As D'Souza himself took a few trips down the red carpet—alone, with his wife, or with his daughter—each time stopping for a few pics in his trademark “naughty schoolboy” pose, it was clear he was having a blast mingling with his fellow agitators, the bomb-throwers who make up the heart and soul of the modern GOP.

But if D'Souza was enjoying the press attention outside, he must have been on cloud nine once all the guests were seated and he introduced the film. His monologue’s jokes got laughs, its references to Hillary Clinton got jeers, and every fawning reference to the president who'd just pardoned him, wiping out a campaign finance violation, only further ingratiated him to crowd.

Shauna and Mike Cernovich

"Our poster, as you can imagine, has generated some… comments," said D'Souza to a tittering crowd, referencing its jarring Lincoln/Trump face mashup. "Some of the never-Trumpers have to look at it two or three times to make sure it's actually what it is."

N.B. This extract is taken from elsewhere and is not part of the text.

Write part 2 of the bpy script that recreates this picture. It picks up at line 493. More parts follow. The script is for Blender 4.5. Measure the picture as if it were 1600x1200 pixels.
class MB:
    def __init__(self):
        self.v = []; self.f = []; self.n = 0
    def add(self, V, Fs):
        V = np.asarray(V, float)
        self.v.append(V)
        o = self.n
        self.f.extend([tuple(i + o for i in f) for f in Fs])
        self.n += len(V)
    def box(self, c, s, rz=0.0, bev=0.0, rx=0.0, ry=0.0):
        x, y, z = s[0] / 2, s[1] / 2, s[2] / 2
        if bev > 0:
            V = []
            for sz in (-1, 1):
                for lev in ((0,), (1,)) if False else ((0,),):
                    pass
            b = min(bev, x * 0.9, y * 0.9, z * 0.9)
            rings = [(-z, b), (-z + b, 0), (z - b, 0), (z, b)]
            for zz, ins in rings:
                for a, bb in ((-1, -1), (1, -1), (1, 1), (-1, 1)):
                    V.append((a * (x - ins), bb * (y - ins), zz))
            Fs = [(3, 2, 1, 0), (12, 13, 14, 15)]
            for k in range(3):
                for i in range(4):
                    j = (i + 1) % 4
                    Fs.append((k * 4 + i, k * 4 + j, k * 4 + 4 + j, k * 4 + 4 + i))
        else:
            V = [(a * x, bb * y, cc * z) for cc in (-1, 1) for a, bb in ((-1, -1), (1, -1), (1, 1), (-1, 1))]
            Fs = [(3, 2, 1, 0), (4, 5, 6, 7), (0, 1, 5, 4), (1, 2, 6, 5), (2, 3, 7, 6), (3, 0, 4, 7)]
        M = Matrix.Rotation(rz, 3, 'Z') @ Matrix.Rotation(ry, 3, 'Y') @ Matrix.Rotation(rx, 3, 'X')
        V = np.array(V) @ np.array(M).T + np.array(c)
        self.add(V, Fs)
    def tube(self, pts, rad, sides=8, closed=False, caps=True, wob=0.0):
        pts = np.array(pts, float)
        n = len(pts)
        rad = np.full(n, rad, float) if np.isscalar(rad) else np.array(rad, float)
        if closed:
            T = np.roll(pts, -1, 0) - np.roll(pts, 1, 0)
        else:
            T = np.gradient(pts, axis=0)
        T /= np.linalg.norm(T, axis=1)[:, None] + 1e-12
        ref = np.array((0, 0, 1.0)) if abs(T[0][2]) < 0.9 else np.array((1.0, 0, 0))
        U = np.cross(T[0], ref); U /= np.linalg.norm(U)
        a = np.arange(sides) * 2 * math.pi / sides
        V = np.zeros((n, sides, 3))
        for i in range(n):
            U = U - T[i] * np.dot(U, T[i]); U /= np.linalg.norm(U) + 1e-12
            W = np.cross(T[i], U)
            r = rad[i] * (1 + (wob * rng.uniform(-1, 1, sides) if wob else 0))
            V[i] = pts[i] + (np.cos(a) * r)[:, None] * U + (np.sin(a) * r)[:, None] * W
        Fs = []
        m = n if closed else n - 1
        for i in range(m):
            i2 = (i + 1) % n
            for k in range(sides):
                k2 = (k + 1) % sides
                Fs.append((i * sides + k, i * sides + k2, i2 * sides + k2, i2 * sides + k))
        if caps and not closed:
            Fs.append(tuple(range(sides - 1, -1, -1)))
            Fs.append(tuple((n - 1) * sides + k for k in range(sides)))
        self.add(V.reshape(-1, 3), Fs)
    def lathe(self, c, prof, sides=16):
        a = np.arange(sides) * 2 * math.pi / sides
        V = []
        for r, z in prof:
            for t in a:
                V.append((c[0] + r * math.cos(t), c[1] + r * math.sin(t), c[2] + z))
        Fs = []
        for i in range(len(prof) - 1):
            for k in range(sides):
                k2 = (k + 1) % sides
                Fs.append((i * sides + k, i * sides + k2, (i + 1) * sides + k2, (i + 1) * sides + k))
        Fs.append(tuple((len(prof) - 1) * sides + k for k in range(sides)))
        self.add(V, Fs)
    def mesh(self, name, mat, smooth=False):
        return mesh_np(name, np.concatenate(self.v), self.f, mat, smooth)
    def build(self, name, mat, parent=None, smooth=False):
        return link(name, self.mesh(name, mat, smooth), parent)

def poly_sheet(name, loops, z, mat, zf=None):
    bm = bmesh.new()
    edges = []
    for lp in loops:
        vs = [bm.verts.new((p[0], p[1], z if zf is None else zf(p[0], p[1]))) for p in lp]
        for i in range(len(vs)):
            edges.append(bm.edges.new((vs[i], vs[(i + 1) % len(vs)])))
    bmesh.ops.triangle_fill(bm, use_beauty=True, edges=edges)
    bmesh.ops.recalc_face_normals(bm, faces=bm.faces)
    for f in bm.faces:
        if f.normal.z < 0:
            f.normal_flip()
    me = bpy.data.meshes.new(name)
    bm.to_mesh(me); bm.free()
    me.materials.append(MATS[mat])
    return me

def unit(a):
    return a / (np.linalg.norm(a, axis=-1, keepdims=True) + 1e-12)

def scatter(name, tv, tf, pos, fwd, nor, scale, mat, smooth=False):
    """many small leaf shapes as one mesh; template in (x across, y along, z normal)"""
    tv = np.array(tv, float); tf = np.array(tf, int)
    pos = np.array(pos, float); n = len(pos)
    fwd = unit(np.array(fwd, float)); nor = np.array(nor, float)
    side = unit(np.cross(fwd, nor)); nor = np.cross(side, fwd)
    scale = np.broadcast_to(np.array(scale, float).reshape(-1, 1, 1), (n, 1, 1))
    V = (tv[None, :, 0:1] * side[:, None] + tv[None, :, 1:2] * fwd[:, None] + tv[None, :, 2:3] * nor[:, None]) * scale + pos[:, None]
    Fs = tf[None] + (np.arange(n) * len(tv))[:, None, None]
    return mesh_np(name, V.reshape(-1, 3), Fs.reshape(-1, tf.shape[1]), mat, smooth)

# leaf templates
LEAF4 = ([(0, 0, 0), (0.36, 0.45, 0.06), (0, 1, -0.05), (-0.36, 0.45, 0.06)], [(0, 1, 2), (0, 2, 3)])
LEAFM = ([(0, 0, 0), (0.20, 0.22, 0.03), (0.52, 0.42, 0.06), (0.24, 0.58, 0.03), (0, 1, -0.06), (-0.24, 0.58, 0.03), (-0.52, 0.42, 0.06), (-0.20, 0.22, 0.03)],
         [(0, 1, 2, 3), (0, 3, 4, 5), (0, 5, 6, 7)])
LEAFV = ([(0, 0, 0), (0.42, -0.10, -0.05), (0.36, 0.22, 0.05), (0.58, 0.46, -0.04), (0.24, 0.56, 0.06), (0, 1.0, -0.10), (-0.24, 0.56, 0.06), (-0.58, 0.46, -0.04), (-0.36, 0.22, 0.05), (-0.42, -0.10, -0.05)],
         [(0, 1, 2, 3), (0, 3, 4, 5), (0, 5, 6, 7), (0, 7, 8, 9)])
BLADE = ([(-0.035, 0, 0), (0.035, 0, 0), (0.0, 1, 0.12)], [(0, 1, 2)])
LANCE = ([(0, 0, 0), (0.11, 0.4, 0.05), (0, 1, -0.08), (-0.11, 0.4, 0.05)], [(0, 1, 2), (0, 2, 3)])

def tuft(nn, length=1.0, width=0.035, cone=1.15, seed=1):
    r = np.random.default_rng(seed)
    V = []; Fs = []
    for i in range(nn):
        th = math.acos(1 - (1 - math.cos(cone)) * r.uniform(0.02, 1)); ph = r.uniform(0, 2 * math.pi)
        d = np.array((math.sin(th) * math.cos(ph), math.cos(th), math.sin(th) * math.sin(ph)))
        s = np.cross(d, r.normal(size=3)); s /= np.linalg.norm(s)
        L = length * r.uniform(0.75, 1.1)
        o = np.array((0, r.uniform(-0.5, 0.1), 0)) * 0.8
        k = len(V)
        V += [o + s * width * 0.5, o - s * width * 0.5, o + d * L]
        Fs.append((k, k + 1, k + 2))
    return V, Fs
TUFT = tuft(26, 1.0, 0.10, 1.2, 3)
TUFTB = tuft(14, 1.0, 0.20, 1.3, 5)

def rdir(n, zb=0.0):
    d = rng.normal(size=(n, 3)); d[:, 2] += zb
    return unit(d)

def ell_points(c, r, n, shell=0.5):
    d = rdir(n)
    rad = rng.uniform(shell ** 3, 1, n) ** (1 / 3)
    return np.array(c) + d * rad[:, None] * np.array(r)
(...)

If you strip away the shock value of "Trump is Lincoln" and "liberals are Nazis," the 109 minutes of Death of a Nation is by-the-numbers propaganda. But D'Souza obviously knows his audience: The film opens with a 20-minute montage of experts and late-night hosts doubting Trump's ability to win the 2016 election, then coming to terms with the fact that he had.

Sure, every respectable publication may trash the film for its myriad flaws, but D'Souza got the applause and approval of the only crowd whose approval he seems to care about. Who cares what people think if those people are outside his bubble? He has everything a Trump-era right-wing pundit could want, and it appears he will until his audience dies out.